**What you are asked to do**
Return only the lines between the line holding "The Blender Python" and the line holding "wire((px0 + .1, 11.16, at(722, y0", the two boundary lines included, exactly as they appear.

------------------------------------

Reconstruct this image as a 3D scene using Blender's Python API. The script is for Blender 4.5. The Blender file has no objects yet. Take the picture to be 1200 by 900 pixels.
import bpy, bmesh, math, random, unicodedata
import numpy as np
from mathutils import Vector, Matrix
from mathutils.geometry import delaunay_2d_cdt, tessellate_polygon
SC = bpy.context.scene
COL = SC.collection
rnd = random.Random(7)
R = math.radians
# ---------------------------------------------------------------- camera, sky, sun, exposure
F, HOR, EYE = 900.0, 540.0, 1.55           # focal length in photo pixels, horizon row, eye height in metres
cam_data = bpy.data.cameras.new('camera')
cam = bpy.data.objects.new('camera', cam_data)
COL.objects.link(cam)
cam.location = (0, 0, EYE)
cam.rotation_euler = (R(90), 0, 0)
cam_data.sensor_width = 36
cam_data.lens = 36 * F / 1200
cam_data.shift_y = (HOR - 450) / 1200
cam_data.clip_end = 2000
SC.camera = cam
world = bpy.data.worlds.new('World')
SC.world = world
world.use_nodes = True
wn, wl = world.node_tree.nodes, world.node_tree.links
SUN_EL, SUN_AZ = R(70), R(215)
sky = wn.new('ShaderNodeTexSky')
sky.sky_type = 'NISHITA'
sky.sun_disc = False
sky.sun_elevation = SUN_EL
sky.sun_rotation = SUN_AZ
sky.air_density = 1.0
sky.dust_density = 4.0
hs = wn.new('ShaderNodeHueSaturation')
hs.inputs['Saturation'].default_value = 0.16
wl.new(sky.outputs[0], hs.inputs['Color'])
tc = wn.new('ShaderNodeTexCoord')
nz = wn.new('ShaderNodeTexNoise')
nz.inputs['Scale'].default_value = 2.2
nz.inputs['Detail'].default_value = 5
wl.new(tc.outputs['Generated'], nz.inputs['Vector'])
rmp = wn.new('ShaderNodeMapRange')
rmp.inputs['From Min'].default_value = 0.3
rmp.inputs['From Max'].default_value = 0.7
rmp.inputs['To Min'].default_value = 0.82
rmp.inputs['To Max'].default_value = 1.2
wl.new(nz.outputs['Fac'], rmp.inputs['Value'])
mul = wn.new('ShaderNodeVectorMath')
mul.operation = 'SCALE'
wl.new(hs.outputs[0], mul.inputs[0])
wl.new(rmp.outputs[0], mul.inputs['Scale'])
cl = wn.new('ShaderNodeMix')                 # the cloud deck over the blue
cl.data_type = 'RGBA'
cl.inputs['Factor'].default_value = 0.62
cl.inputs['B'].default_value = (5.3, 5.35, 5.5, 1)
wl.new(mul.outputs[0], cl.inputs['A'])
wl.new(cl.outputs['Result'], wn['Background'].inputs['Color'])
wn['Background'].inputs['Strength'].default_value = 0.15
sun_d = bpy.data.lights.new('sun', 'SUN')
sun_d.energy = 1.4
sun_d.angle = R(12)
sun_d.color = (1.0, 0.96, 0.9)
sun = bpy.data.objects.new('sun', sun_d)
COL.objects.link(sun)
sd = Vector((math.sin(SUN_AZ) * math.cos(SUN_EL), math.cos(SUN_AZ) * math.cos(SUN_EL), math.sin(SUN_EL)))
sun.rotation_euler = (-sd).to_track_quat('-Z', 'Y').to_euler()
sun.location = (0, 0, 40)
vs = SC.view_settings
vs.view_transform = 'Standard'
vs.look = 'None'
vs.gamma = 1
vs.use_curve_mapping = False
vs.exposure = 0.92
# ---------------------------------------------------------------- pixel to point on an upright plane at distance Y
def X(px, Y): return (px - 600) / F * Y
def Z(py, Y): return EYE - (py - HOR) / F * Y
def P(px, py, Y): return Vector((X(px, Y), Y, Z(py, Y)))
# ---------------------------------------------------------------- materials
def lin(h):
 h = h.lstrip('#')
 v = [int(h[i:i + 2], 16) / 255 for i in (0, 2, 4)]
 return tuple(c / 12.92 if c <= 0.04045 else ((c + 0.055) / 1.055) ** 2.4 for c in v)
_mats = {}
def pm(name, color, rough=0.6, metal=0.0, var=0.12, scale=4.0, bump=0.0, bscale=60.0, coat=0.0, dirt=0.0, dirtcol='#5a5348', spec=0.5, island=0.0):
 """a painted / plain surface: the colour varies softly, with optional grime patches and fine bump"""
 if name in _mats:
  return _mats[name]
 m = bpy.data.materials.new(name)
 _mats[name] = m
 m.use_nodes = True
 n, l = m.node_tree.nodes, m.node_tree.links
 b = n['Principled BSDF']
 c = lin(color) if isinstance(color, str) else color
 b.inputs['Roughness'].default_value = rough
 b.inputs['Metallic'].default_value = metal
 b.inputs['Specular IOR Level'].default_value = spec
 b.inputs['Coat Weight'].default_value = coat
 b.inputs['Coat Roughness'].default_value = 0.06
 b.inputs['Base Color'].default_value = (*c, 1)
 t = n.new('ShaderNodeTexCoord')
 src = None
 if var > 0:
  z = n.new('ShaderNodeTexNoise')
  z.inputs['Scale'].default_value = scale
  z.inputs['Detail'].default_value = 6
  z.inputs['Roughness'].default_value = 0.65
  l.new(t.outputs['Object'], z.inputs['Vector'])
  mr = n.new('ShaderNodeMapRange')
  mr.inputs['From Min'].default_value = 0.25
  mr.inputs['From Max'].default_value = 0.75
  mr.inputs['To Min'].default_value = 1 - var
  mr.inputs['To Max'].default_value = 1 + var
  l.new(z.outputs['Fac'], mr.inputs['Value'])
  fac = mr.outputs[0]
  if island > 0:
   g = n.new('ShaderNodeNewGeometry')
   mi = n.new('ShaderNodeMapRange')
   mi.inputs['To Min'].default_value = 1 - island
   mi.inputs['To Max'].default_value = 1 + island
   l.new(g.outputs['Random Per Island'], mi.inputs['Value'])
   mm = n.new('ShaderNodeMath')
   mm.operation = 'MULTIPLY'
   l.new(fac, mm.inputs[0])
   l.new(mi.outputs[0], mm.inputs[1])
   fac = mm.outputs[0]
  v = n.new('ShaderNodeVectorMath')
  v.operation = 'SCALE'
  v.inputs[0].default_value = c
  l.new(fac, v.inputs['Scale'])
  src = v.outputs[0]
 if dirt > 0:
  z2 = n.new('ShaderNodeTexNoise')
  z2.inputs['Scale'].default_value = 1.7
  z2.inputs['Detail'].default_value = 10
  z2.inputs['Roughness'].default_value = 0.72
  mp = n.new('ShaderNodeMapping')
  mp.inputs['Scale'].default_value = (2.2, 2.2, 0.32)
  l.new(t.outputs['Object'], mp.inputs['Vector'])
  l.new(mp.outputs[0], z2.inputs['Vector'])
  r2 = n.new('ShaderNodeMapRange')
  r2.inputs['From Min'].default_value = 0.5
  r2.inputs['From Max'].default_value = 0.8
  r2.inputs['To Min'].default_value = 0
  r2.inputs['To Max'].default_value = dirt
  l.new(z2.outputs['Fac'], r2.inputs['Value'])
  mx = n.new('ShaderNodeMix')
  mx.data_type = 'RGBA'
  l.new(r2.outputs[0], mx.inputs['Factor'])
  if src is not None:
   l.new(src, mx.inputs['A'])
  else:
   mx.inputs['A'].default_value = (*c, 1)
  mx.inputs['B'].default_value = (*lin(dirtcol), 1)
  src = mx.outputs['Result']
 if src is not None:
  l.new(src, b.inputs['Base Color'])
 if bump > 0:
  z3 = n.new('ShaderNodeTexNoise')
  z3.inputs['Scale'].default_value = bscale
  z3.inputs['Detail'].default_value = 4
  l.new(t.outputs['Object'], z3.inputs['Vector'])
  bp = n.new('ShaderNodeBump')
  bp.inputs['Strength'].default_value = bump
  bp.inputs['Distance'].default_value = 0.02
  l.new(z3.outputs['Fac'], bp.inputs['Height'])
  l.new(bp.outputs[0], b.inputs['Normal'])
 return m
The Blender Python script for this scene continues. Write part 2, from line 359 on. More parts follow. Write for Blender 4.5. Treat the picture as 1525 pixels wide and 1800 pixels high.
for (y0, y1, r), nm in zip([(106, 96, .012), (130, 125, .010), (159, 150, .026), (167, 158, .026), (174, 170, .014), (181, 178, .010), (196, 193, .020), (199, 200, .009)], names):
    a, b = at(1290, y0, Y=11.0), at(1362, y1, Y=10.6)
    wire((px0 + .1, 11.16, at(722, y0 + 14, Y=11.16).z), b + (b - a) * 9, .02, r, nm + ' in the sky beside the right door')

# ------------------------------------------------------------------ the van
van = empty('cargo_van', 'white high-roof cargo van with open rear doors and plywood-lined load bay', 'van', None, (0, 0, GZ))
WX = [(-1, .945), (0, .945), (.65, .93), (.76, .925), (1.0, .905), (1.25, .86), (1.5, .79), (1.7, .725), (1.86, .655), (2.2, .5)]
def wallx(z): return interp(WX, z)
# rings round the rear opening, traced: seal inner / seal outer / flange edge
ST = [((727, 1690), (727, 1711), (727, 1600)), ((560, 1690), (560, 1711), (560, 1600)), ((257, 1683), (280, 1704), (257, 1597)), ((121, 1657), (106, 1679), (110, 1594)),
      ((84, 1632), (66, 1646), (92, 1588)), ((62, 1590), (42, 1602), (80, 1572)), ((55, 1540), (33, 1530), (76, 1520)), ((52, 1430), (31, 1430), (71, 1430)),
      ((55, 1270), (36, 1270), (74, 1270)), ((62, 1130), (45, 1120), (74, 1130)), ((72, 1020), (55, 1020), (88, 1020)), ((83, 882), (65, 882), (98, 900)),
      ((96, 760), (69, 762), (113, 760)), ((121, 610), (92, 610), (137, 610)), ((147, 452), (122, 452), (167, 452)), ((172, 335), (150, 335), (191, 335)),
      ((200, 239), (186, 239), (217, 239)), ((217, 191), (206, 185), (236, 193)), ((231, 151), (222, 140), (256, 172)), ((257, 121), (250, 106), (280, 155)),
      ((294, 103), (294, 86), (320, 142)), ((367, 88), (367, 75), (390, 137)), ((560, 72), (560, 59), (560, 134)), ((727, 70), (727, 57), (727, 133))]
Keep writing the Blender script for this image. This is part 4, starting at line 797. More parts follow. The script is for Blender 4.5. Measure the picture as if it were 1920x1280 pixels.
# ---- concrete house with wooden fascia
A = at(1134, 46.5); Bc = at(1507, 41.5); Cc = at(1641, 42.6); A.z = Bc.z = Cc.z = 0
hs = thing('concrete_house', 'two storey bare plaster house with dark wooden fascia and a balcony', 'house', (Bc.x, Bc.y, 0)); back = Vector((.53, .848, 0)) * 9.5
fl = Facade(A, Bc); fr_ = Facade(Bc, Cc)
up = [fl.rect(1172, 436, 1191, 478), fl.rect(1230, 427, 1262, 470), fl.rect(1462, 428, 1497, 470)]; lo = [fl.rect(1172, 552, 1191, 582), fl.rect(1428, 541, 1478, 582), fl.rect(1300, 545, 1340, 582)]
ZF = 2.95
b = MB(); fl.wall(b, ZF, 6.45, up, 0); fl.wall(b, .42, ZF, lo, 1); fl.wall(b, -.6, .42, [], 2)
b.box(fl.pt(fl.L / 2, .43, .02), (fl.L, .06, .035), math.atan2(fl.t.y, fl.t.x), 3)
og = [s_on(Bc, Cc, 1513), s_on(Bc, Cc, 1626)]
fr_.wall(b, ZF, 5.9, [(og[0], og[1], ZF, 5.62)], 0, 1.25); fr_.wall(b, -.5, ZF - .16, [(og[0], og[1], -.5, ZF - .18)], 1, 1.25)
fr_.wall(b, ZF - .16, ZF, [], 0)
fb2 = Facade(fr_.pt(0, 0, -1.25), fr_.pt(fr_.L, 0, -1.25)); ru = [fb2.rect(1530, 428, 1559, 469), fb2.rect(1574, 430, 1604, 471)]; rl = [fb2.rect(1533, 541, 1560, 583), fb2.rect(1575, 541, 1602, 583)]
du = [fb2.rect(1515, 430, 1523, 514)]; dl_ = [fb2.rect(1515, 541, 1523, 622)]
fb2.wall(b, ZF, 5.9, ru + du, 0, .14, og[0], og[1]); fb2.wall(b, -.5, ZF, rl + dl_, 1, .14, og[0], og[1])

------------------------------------

**Answer to the exercise**
The Blender Python script for this scene continues. Write part 2, from line 359 on. More parts follow. Write for Blender 4.5. Treat the picture as 1525 pixels wide and 1800 pixels high.
for (y0, y1, r), nm in zip([(106, 96, .012), (130, 125, .010), (159, 150, .026), (167, 158, .026), (174, 170, .014), (181, 178, .010), (196, 193, .020), (199, 200, .009)], names):
    a, b = at(1290, y0, Y=11.0), at(1362, y1, Y=10.6)
    wire((px0 + .1, 11.16, at(722, y0 + 14, Y=11.16).z), b + (b - a) * 9, .02, r, nm + ' in the sky beside the right door')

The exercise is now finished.